Sale la tensione per la manifestazione pro Palestina prevista per domani, sabato 5 ottobre, a Roma. A un anno di distanza dai fatti del 7 ottobre, con l’attacco di Hamas e la successiva invasione di Gaza da parte di Israele, i pro Pal sfidano i divieti e decidono di marciare lo stesso per le vie della Capitale, nonostante la manifestazione non sia stata autorizzata. I pullman sono pronti a partire da diverse città: l’appuntamento è alle 14 a Piazzale Ostiense, vicino Piramide. Sono previsti controlli fin dal mattino ai caselli autostradali e nelle stazioni, un dispositivo di sicurezza a cerchi concentrici sempre più stringenti attorno all’area di Ostiense. Le misure di sicurezza per la giornata di sabato sono state messe a punto venerdì in un tavolo tecnico in Questura, il primo presieduto dal neo questore Roberto Massucci. E intanto il “no” alla manifestazione continua a dividere la politica.

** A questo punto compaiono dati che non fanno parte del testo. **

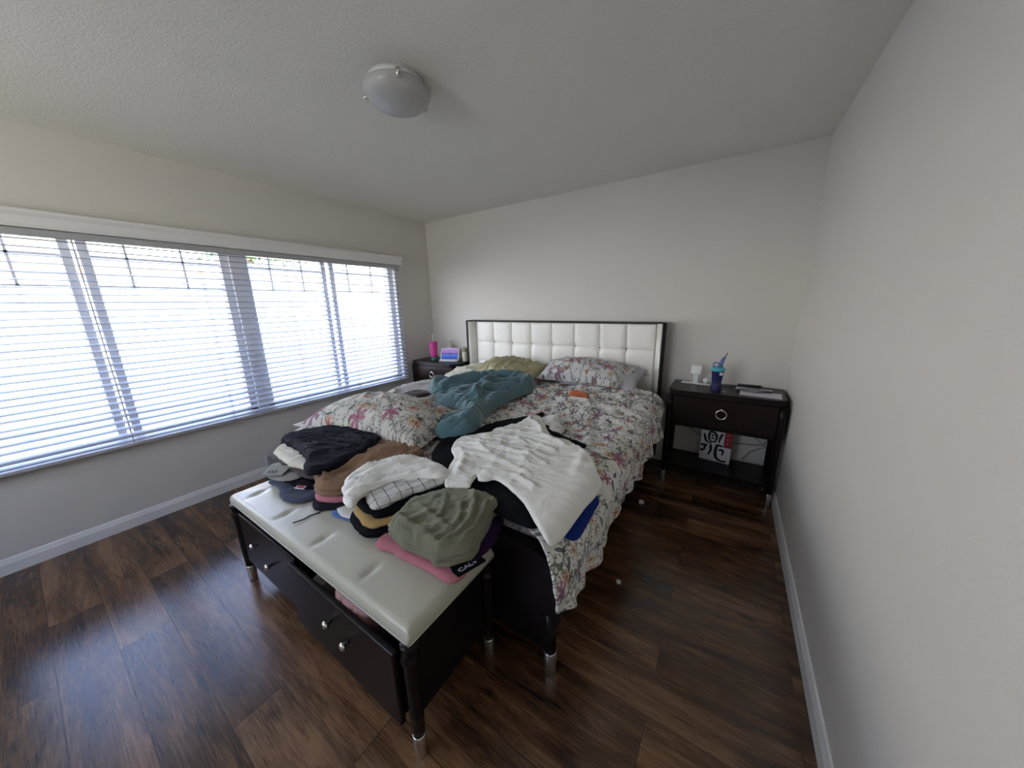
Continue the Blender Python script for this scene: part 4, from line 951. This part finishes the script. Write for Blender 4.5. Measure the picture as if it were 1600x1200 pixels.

La manifestazione pro-Pal a Roma è “illegale” e sarà comunque “gestita in equilibrio dalle nostre forze di polizia, di cui mi fido ciecamente”, ha detto il ministro dell’Interno, Matteo Piantedosi. “Non tutti i manifestanti scenderanno in piazza: una sigla molto rappresentativa del mondo palestinese ha accettato il divieto come invito a riprogrammare il corteo sabato 12 ottobre, perché è chiaro che alla vigilia del 7 ottobre e per il modo in cui era stata proposta c’era il forte rischio che fosse celebrativa di un eccidio e foriera di turbative di piazza”, ha aggiunto il titolare del Viminale. Non tutto il mondo palestinese parteciperà infatti domani al corteo vietato dalla Questura: ci saranno l’Unione democratica arabo-palestinese e l’Associazione dei giovani palestinesi. La Comunità palestinese di Roma e Lazio ha al contrario deciso di spostare e organizzare il corteo per sabato 12 ottobre.

Nelle strade di Roma – secondo i manifestanti – si potrebbero riversare fino a 30mila persone, se non di più. L’Udap e i Giovani palestinesi hanno confermato sui social l’appuntamento di sabato alle 14 a Piramide anche dopo il pronunciamento del Tar che ha rigettato il loro ricorso. Per promuovere la manifestazione hanno utilizzato l’espressione “il 7 ottobre è la data di una rivoluzione“. “Riteniamo doveroso rifiutare questo diktat palesemente politico”, ha tuonato Khaled El Qaisi, rappresentante dell’Unione democratica arabo-palestinese. Incassato anche il sostegno di Amnesty International che ha rimarcato che “il diritto di protesta è protetto da diverse disposizioni sui diritti umani e in particolare dall’interazione dei diritti alla libertà di riunione pacifica e di espressione”.

Anche diversi esponenti delle opposizioni si schierano apertamente contro lo stop: dal leader di Iv Matteo Renzi al responsabile delle iniziative politiche del Pd, Marco Furfaro, dal capogruppo di Avs in Senato Peppe De Cristofaro al segretario di Più Europa Riccardo Magi. Quindici esponenti del Movimento 5 stelle hanno sottoscritto un’interrogazione, a prima firma Stefania Ascari, al ministro dell’Interno Matteo Piantedosi per chiedere formalmente il motivo del niet al corteo. “Vietare le manifestazioni è sempre, in ogni caso, un errore e un brutto segnale perché si tratta di una limitazione arbitraria di un diritto fondamentale dei cittadini e delle cittadine. Questo è un principio che va al di là delle opinioni espresse, che condivise o no, in un Paese democratico non sono censurabili”, dichiara la parlamentare del M5s Stefania Ascari, anche coordinatrice dell’intergruppo per la Pace tra la Palestina e Israele. Che poi conclude: “Spero non si sia voluto cogliere un pretesto per far tacere chi, pacificamente e democraticamente, vuole denunciare i crimini di guerra e contro l’umanità che il governo israeliano sta commettendo a Gaza, in Cisgiordania e ora in Libano“.